▸ What you are asked to do
Can you write out all the lines word for word, with no pictures?

——————————

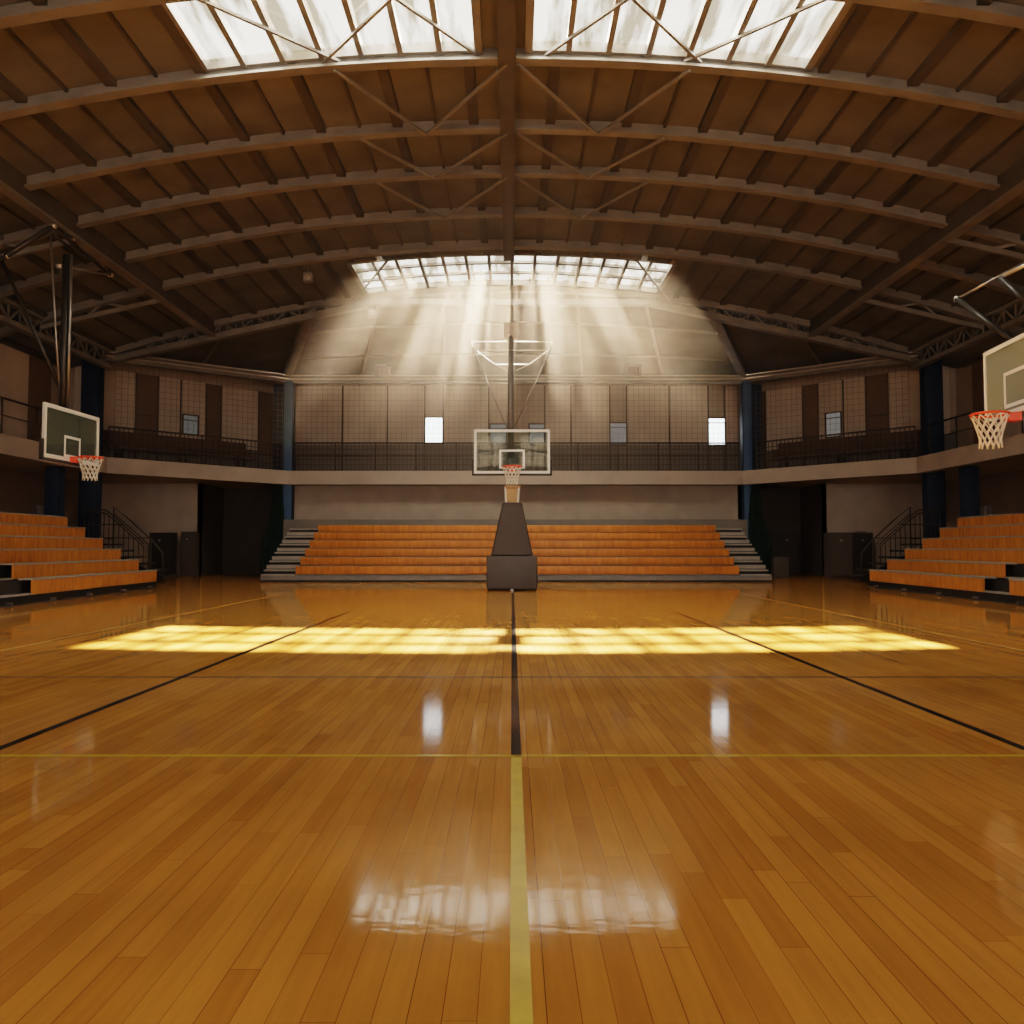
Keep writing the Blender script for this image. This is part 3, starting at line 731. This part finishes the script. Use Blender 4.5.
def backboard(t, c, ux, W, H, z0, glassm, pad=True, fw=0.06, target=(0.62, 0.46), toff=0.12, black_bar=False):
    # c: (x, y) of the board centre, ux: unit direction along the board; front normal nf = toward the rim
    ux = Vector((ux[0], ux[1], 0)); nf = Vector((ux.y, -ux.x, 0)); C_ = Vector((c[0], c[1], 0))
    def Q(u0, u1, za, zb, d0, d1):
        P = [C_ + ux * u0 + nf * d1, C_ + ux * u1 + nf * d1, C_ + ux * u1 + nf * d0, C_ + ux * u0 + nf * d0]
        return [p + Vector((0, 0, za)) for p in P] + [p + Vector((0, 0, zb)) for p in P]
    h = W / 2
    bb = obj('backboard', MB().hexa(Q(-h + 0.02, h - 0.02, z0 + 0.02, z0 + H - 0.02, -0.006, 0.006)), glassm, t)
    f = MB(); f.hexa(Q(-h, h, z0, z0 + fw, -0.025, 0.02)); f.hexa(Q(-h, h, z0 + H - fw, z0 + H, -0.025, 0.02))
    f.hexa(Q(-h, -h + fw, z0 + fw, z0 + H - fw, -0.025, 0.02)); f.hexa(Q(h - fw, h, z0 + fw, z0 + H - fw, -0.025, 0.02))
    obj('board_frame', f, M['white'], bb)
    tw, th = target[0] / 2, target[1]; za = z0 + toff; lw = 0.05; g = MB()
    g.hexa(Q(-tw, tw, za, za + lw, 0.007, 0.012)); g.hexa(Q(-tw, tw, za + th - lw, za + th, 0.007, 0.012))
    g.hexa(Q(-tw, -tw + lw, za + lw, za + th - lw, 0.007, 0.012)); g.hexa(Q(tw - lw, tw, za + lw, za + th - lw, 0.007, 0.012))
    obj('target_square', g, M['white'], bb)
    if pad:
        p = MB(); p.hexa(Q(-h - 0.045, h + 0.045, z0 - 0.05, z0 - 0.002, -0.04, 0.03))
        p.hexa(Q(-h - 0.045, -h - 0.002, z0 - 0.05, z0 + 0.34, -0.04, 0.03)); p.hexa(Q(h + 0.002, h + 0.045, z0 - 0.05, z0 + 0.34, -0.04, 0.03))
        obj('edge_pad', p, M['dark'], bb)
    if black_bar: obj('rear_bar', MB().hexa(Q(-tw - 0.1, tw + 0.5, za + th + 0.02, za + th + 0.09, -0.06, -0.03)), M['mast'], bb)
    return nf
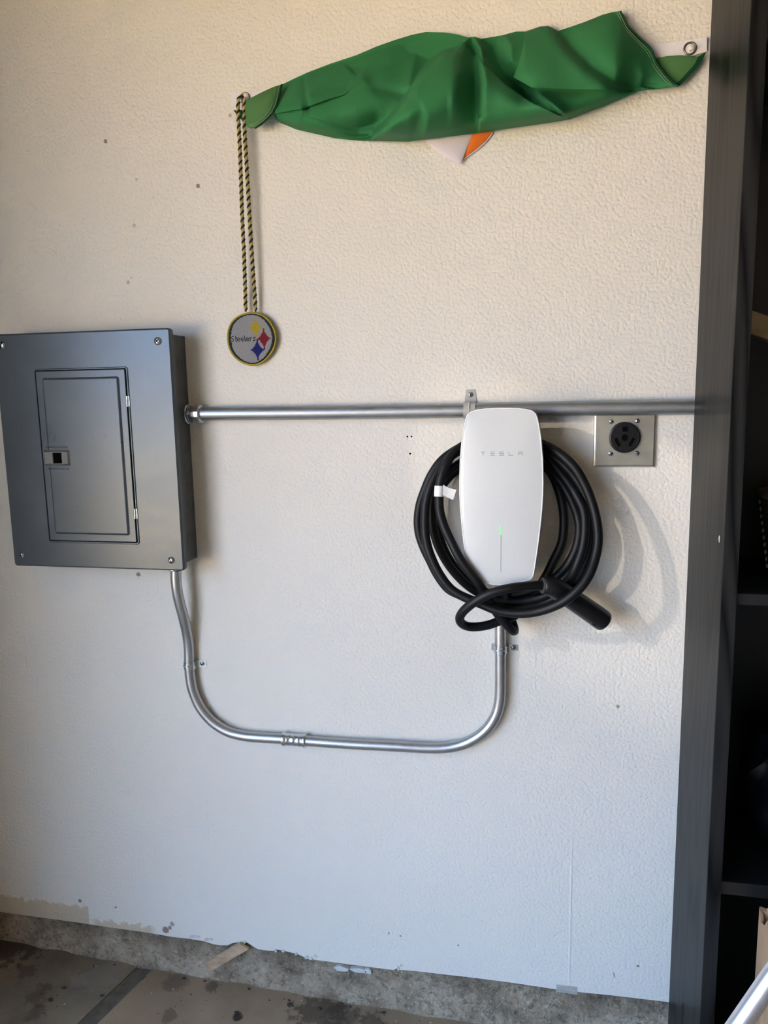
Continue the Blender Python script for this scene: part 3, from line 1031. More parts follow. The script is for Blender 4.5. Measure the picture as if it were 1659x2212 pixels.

——————————

▸ Finished exercise
Keep writing the Blender script for this image. This is part 3, starting at line 731. This part finishes the script. Use Blender 4.5.
def backboard(t, c, ux, W, H, z0, glassm, pad=True, fw=0.06, target=(0.62, 0.46), toff=0.12, black_bar=False):
    # c: (x, y) of the board centre, ux: unit direction along the board; front normal nf = toward the rim
    ux = Vector((ux[0], ux[1], 0)); nf = Vector((ux.y, -ux.x, 0)); C_ = Vector((c[0], c[1], 0))
    def Q(u0, u1, za, zb, d0, d1):
        P = [C_ + ux * u0 + nf * d1, C_ + ux * u1 + nf * d1, C_ + ux * u1 + nf * d0, C_ + ux * u0 + nf * d0]
        return [p + Vector((0, 0, za)) for p in P] + [p + Vector((0, 0, zb)) for p in P]
    h = W / 2
    bb = obj('backboard', MB().hexa(Q(-h + 0.02, h - 0.02, z0 + 0.02, z0 + H - 0.02, -0.006, 0.006)), glassm, t)
    f = MB(); f.hexa(Q(-h, h, z0, z0 + fw, -0.025, 0.02)); f.hexa(Q(-h, h, z0 + H - fw, z0 + H, -0.025, 0.02))
    f.hexa(Q(-h, -h + fw, z0 + fw, z0 + H - fw, -0.025, 0.02)); f.hexa(Q(h - fw, h, z0 + fw, z0 + H - fw, -0.025, 0.02))
    obj('board_frame', f, M['white'], bb)
    tw, th = target[0] / 2, target[1]; za = z0 + toff; lw = 0.05; g = MB()
    g.hexa(Q(-tw, tw, za, za + lw, 0.007, 0.012)); g.hexa(Q(-tw, tw, za + th - lw, za + th, 0.007, 0.012))
    g.hexa(Q(-tw, -tw + lw, za + lw, za + th - lw, 0.007, 0.012)); g.hexa(Q(tw - lw, tw, za + lw, za + th - lw, 0.007, 0.012))
    obj('target_square', g, M['white'], bb)
    if pad:
        p = MB(); p.hexa(Q(-h - 0.045, h + 0.045, z0 - 0.05, z0 - 0.002, -0.04, 0.03))
        p.hexa(Q(-h - 0.045, -h - 0.002, z0 - 0.05, z0 + 0.34, -0.04, 0.03)); p.hexa(Q(h + 0.002, h + 0.045, z0 - 0.05, z0 + 0.34, -0.04, 0.03))
        obj('edge_pad', p, M['dark'], bb)
    if black_bar: obj('rear_bar', MB().hexa(Q(-tw - 0.1, tw + 0.5, za + th + 0.02, za + th + 0.09, -0.06, -0.03)), M['mast'], bb)
    return nf
Continue the Blender Python script for this scene: part 3, from line 1031. More parts follow. The script is for Blender 4.5. Measure the picture as if it were 1659x2212 pixels.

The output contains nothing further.